I have the debut, it’s not my favorite, but I can tell there’s some serious shit going on. I’m waiting for the new one, I know on the first one the vocals were thrown on at the last minute. So as someone into the prog stuff, how do you keep that out of your own music?

This is where I make the separation. What drives me, what influences me, and what I like to listen to are two totally separate things. I am physically driven by getting up on stage and screaming, you know? Screaming in someone’s face. But I wouldn’t necessary be driven by playing melodic rock on stage. I appreciate the talent of the people, but I don’t have any desire to do it myself.

Looking back, what is your absolute favorite NAPALM DEATH song?

I couldn’t give you one song. I could give you a collection, but I couldn’t give you one single song.

Could you give me top five?

In no particular order, I would say Lucid Fairytales from FETO. Can I scrub that and put Practice What Your Preach.


Inner Incineration from Harmony Corruption. I Abstain from Utopia. And two from the new album because I’m so happy with it, Next on the List and… let me grab the album real quick to jog my memory. [It was well after midnight by this time in the UK…] Oh, god. Probably Constitutional Hell.

My favorite is Can’t Pay, Won’t Play. Aside from the new one, what is your favorite NAPALM DEATH album?

I would probably say Utopia Banished. You mean what I’ve been on? I would say FETO and Utopia.

What is your favorite band from an ex-member of NAPALM DEATH?

I’d probably say UNSEEN TERROR but Shane’s still in NAPALM so I’ll say CARCASS.

As a whole I’d say CARCASS but those early CATHEDRAL albums are the ultimate.
Have you heard the new one? I liked that a lot.

I didn’t like that as much. I thought they were going too far into the sludgy stuff. I don’t like Billy Anderson’s production style.

That’s fair enough.

So I notice in the photos for the new album you’re wearing a NASUM shirt. Is that a fucking incredible band or what?

Absolutely! I love that band! That band just reconfirms for me how vital this kind of music can be. We took them out on tour in Europe because me and Shane said “That band has got to come out on tour with us.” It was cool, they were great, great guys, great band. If you let me carry on praising them I’ll praise them forever.

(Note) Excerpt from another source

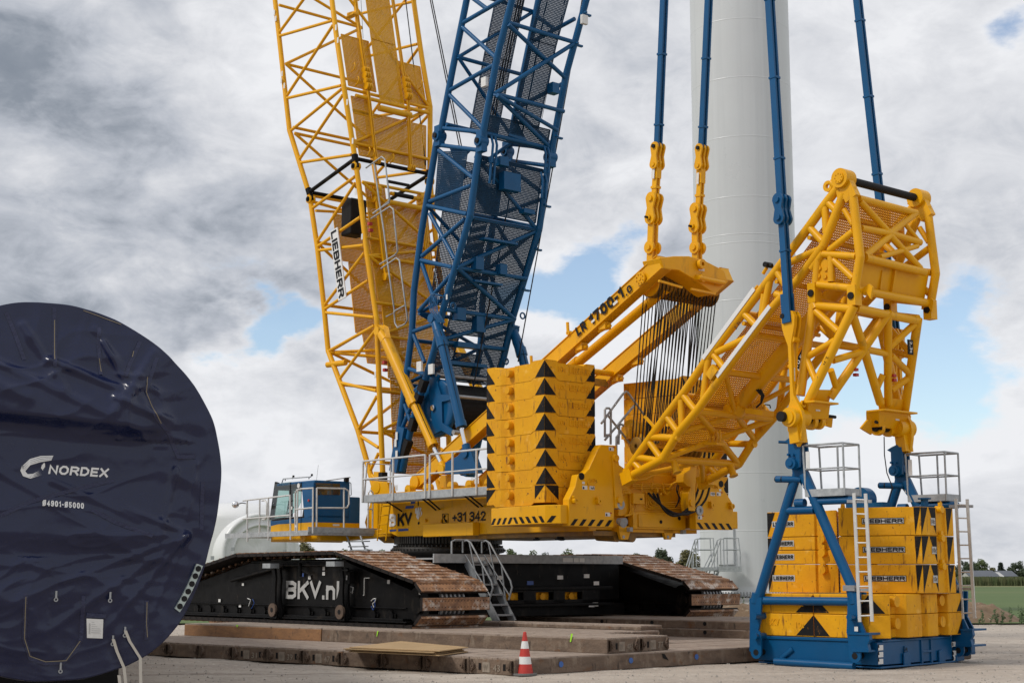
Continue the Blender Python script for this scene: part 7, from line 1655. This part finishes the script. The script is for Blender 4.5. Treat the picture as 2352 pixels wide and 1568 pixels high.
def a_frame(j0, dirj):
    jp = -.06                                    # built on the near side plane, copied across for the far side
    q = lambda x, y: bn(x, y, jp)
    sh = V((0, 0, 0)) if dirj < 0 else Wd * 3.46
    def S(P): return [p + sh for p in P]
    mb = MB()
    apex = q(447, 240)
    mb2 = MB()
    def tb(a, b, r): mb.tube(q(*a) + sh, q(*b) + sh, r, 14)
    tb((425, 330), (205, 1050), .105); tb((480, 300), (785, 1010), .105); tb((362, 520), (545, 515), .085); tb((190, 1065), (795, 1072), .085)
    tb((200, 1020), (190, 1080), .12); tb((770, 985), (790, 1085), .12)
    tb((540, 465), (800, 455), .07); tb((458, 475), (458, 505), .05); tb((432, 474), (486, 472), .09)
    mb.prism(S([q(400, 200), q(465, 195), q(470, 235), q(500, 290), q(545, 395), q(490, 400), q(452, 345), q(400, 345), q(410, 290)]), Jb * .10)
    for k in (-.14, .14): mb.prism(S([p + Jb * k for p in (q(405, 85), q(470, 80), q(478, 150), q(475, 255), q(440, 275), q(410, 260))]), Jb * .06)
    c = q(432, 234) + sh; mb.tube(c - Jb * .22, c + Jb * .24, .12, 20); mb.tube(c - Jb * .25, c + Jb * .26, .06, 14)
    for x in (413, 441): c = q(x, 182) + sh; mb.tube(c - Jb * .2, c, .025, 8)
    mb.prism(S([p - Jb * .12 for p in (q(380, 100), q(410, 80), q(440, 65), q(475, 100), q(440, 120), q(410, 118))]), Jb * .3)
    if dirj < 0: mb.tube(q(342, 103) + sh - Jb * .1, q(390, 105) + sh, .03, 8)
    for x in (335, 372): mb.tube(q(x, 330) + sh - Jb * .15, q(460, 330) + sh, .07, 14)
    # linkage plates to the base
    for k in (-.10, .10):
        mb.prism(S([p + Jb * k for p in (q(165, 1050), q(240, 1045), q(232, 1180), q(215, 1260), q(205, 1400), q(165, 1370), q(168, 1200))]), Jb * .05)
        mb.prism(S([p + Jb * k for p in (q(762, 1010), q(838, 1015), q(835, 1180), q(870, 1260), q(780, 1290), q(755, 1260), q(760, 1130))]), Jb * .05)
    for x in (205, 805):
        for k in (-.17, .15):
            P = []
            for t in range(13): a = math.pi * t / 12; P.append((math.cos(a) * .13, .33 + math.sin(a) * .13))
            for t in range(13): a = math.pi + math.pi * t / 12; P.append((math.cos(a) * .13, -.0 + math.sin(a) * .13))
            c = q(x + 12, 1378 if x < 500 else 1400) + sh + Jb * k; mb.prism([c - Ib * a + ZV * z for a, z in P], Jb * .045)
    for x, y in ((222, 1160), (225, 1280), (800, 1165)): c = q(x, y) + sh; mb.tube(c - Jb * .28, c + Jb * .2, .065, 16)
    P = S([q(240, 1230), q(320, 1290), q(330, 1440), q(205, 1445), q(200, 1300)]); mb.prism([p + Jb * .2 for p in P], Jb * .06)
    P = S([q(770, 1260), q(905, 1268), q(910, 1300), q(895, 1330), q(905, 1370), q(810, 1372), q(780, 1330)]); mb.prism([p - Jb * .18 for p in P], Jb * .10); mb.box(lambda a, b, z: q(840, 1265) + sh - Ib * a + Jb * b + ZV * z, (-.22, .25), (-.2, .45), (-.02, .02)); mb.box(lambda a, b, z: q(845, 1368) + sh - Ib * a + Jb * b + ZV * z, (-.15, .22), (-.2, .45), (-.02, .02))
    P = S([q(800, 1180), q(835, 1180), q(875, 1260), q(800, 1260)]); mb.prism([p + Jb * .1 for p in P], Jb * .05)
    mb.tube(q(305, 1435) + sh, q(785, 1465) + sh, .075, 16)
    if dirj < 0: mb.box(lambda a, b, z: q(385, 1375) + sh - Ib * a + Jb * b + ZV * z, (-.15, .15), (.1, .3), (-.14, .14)); mb.tube(q(330, 1420) + sh + Jb * .1, q(400, 1360) + sh + Jb * .1, .06, 10)
    af = mb.build('a_frame', 'blue', fr_, bevel=0)
    mb = MB()
    for x in (205, 805): c = q(x + 12, 1378 if x < 500 else 1400) + sh; mb.tube(c - Jb * .176, c + Jb * .2, .062, 18)
    for x in (335, 372): c = q(x, 330) + sh - Jb * .15; d = (q(460, 330) - q(372, 330)).normalized(); mb.tube(c - d * .006, c + d * .02, .06, 14)
    mb.build('pin_bore', 'matt_black', af)
    # service platform with rails and ladder
    w0 = q(508, 436); w1 = q(742, 428); zf = (w0.z + w1.z) / 2
    i0, i1 = (w0 - BN).dot(Ib), (w1 - BN).dot(Ib)
    mb = MB(); oo = lambda a, b, z: Bl(a, -.06 + b, zf + z) + sh
    mb.box(oo, (i1, i0), (-.10, -.07), (0, .15)); mb.box(oo, (i1, i0), (.50, .53), (0, .15)); mb.box(oo, (i1, i1 + .03), (-.10, .53), (0, .15)); mb.box(oo, (i1, i0), (-.07, .5), (.0, .02))
    pl = mb.build('platform', 'galvanised', af)
    mb = MB(); mb.box(oo, (i1, i1 + .9), (.05, .4), (-.13, -.005)); mb.build('platform_arm', 'blue', af)
    mb = MB(); H_ = 1.05
    ii = [i0, (i0 + i1) / 2 + .05, i1]
    for a in (i0, i1):
        for b in (-.09, .52): mb.tube(oo(a, b, .0), oo(a + (.04 if a == i0 else .0), b, H_), .022, 8)
    mb.tube(oo(ii[1], .52, 0), oo(ii[1], .52, H_), .022, 8); mb.tube(oo(ii[1], -.09, 0), oo(ii[1], -.09, H_), .016, 8) if False else None
    for h in (H_, .56): mb.path([oo(i0, .52, h), oo(i0, -.09, h), oo(i1, -.09, h), oo(i1, .52, h), oo(i0, .52, h)], .022 if h > 1 else .017, 8)
    mb.build('handrail', 'galvanised', af)
    mb = MB(); c = oo(i0 - .03, -.1, .75); mb.box(lambda a, b, z: c + Ib * a + Jb * b + ZV * z, (-.09, .0), (-.01, .0), (-.17, .17)); mb.build('notice_plate', 'sticker', pl)
    la = [bn(785, 412, -.15) + sh, bn(820, 1195, -.15) + sh]; lb = [bn(855, 415, -.15) + sh, bn(895, 1192, -.15) + sh]
    mb = MB()
    for a, b in (la, lb): mb.beam(a, b, Jb, .065, .03)
    for k in range(9): t = (k + .45) / 9 * 1.0; t = .05 + .113 * k; mb.tube(la[0].lerp(la[1], t), lb[0].lerp(lb[1], t), .016, 8)
    mb.build('ladder', 'aluminium', af)
    mb = MB(); 
    for y in (462, 1000): mb.beam(bn(745, y, -.12) + sh, bn(890, y, -.12) + sh, Jb, .06, .05)
    mb.box(lambda a, b, z: bn(760, 1000, -.1) + sh - Ib * a + Jb * b + ZV * z, (-.1, .16), (-.1, .1), (-.02, .09)); mb.build('ladder_bracket', 'steel', af)
    mb = MB(); o = q(482, 375) + sh; rect_decal(mb, o - Jb * .02, -Ib, ZV, .06, .16, .05); 
    if dirj < 0: rect_decal(mb, q(815, 1250) + sh - Jb * .12, -Ib, ZV, .08, .09, .05)
    mb.build('safety_sticker', 'sticker', af, fixn=False)
a_frame(-.06, -1)
a_frame(3.30, 1)
mb = MB(); c = Bl(1.6, 2.4, 3.42); mb.tube(c - Jb * .15, c + Jb * .15, .26, 28); mb.box(lambda a, b, z: c + Ib * a + Jb * b + ZV * z, (-.6, .3), (-.2, .2), (-.28, -.08)); mb.tube(Bl(.4, 2.9, 3.2), Bl(.4, 2.9, 3.42), .08, 14); mb.tube(Bl(.4, 2.9, 3.4), Bl(.4, 2.9, 3.43), .14, 14); mb.build('cable_reel', 'blue', fr_)
mb = MB(); mb.path([hit(*z8(*p), BN + Jb * 2.9, Jb) for p in ((968, 70), (970, 180), (985, 290), (1020, 380), (1005, 430), (990, 490))], .012, 6); mb.build('cable', 'rope', fr_)
# heavy blocks in the two lower layers
def ballast_block(i0, i1, j0, j1, z0, z1_, label, kind, cut=None):
    r = thing('ballast_block', label, 'ballast block', Bl((i0 + i1) / 2, (j0 + j1) / 2, z0), 'lower ballast blocks on the blue frame')
    mb = MB(); g = .012; i0 += g; i1 -= g; j0 += g; j1 -= g; c = .16
    if kind == 'left': P = [(i0, j0), (i1, j0), (i1, j1), (i0, j1)]
    elif kind == 'front': P = [(i0 + .0, j0 + .30), (i0 + .03, j0 + .28), (i0 + .30, j0), (i1, j0), (i1, j1), (i0 + .28, j1), (i0 - .0, j1 - .08), (i0 + .0, j0 + .95), (i0 + .22, j0 + .85), (i0 + .22, j0 + .55), (i0 + .12, j0 + .50)]
    else: P = [(i0 + .2, j0), (i0 + .0, j0 + .12), (i0, j0 + .55), (i0 + .2, j0 + .62), (i0 + .2, j0 + .95), (i0, j0 + 1.0), (i0, j1 - .02), (i1, j1), (i1, j0)]
    def hgt(i, j): return .05 if (abs(i - i1) < .42 and abs(j - j0) < .35) or (abs(i - i0) < .42 and abs(j - j0) < .40) else 0
    mb.prism([Bl(i, j, z0 + .0) for i, j in P], ZV * (z1_ - z0 - .008)); mb.build('casting', 'weathered_yellow', r, bevel=.016)
    lt = MB(); mk = MB(); pg = MB(); zc_ = (z0 + z1_) / 2
    if kind != 'right':
        lt.text('BKV', Bl(i1 - .30 if kind == 'left' else i1 - .80, j0, zc_ - .02), -Ib, ZV, .26, .13, .008, .012)
        if kind == 'left': lt.text('10t', Bl(i1 - .95, j0, zc_ - .06), -Ib, ZV, .2, .12, .004, .010)
        lt.build('raised_lettering', 'weathered_yellow', r, fixn=False)
        o = j0 - .004
        if kind == 'left': mk.poly([Bl(i0, o, z1_ - .03), Bl(i0 + .42, o, z0 + .02), Bl(i0, o, z0 + .02)])
        else: mk.poly([Bl(i1, o, z1_ - .03), Bl(i1 - .36, o, z0 + .02), Bl(i1, o, z0 + .02)])
        if kind == 'front' and z0 > .8:
            for a, b in (((i0 + .30, j0), (i0 + .66, j0)),): mk.poly([Bl(i0 + .30, o, z1_ - .02), Bl(i0 + .62, o, z0 + .02), Bl(i0 + .30, o, z0 + .02)])
            a, b = Bl(i0 + .30, j0 - .004, 0), Bl(i0 + .03, j0 + .276, 0); n = (Bl(i0, j0, 0) - Bl(i0 + .3, j0 + .3, 0)).normalized() * .005; mk.poly([a + ZV * (z1_ - .02) + n, a + ZV * (z0 + .02) + n, a.lerp(b, .85) + ZV * (z0 + .02) + n])
    else: mk.poly([Bl(i0 - .004, j1 - .02, z1_ - .03), Bl(i0 - .004, j1 - .02, z0 + .02), Bl(i0 - .004, j1 - .32, z0 + .02)])
    mk.build('warning_mark', 'marking_black', r, fixn=False)
    if kind == 'front': c = Bl(i0 + .22, j0 + .66, zc_ + .05); pg.tube(c + Ib * .1, c - Ib * .18, .11, 20); pg.tube(Bl(i0 + .1, j1 - .1, zc_), Bl(i0 + .1, j1 + .2, zc_), .025, 8)
    if kind == 'right': c = Bl(i0 + .2, j0 + .80, zc_ + .05); pg.tube(c + Ib * .1, c - Ib * .18, .11, 20)
    if kind != 'left': pg.build('locating_plug', 'weathered_yellow', r)
zA, zB, zC = .57, 1.03, 1.43
for z0, z1_, w_ in ((zA, zB, 'bottom layer'), (zB, zC, 'second layer')):
    ballast_block(1.42, LI + .04, .02, 1.5, z0, z1_, 'left yellow block in the %s of the ballast, with raised letters' % w_, 'left')
    ballast_block(-.16, 1.42, .0, 1.66, z0, z1_, 'front corner yellow block in the %s of the ballast' % w_, 'front')
    ballast_block(-.16, 1.42, 1.68, LJ + .1, z0, z1_, 'right yellow block in the %s of the ballast' % w_, 'right')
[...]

When their debut album came out, just the idea that it was that good and that fresh…

That well played!

Hope for the world again!

I fucking freaked when I heard that album! Shane played it to me. He winked at me and said “I think you just might like this album.” Stuck it in and I was like “Fuck!” and running around and screaming.

Any other lesser known bands that you’d recommend to people into NAPALM?

There’s an English band called SCALPLOCK. DROP DEAD, a Canadian band. Three bands I suggest you should listen to even if you have to kill yourself to get a hold of them, historic bands, REPULSION’s Horrified album, SIEGE Drop Dead which I think you can get on CD, a band called INFEST from California, the Slave 12”. Beyond essential.

So where can people get NAPALM DEATH or CIVIL DEFENSE demos?

I don’t know. I don’t have any demos from back then. I got the NAPALM demo, before they did Scum.

Well I have finally gotten to the end of questions I have. I hope I didn’t bore you too much. Any final remarks you have for the reading public?

Thanks a lot for supporting us. I know every band says that but it’s very applicable in our case because we’ve been around. The band’s in its 20th year. I’ve been in the band for 11 years. I want to thank everyone for supporting us even when times were down there were always people there to give us a kick in the ass if we needed a kick up the ass. It helped us. Obviously we’re indebted to those people.

1 comment:

Chris T said...

Yeah Unfit Earth is a weird track. Maybe a bit more convoluted than it has to but I don't mind it. You can see the beginnings of the stuff Mick did on the first Scorn album.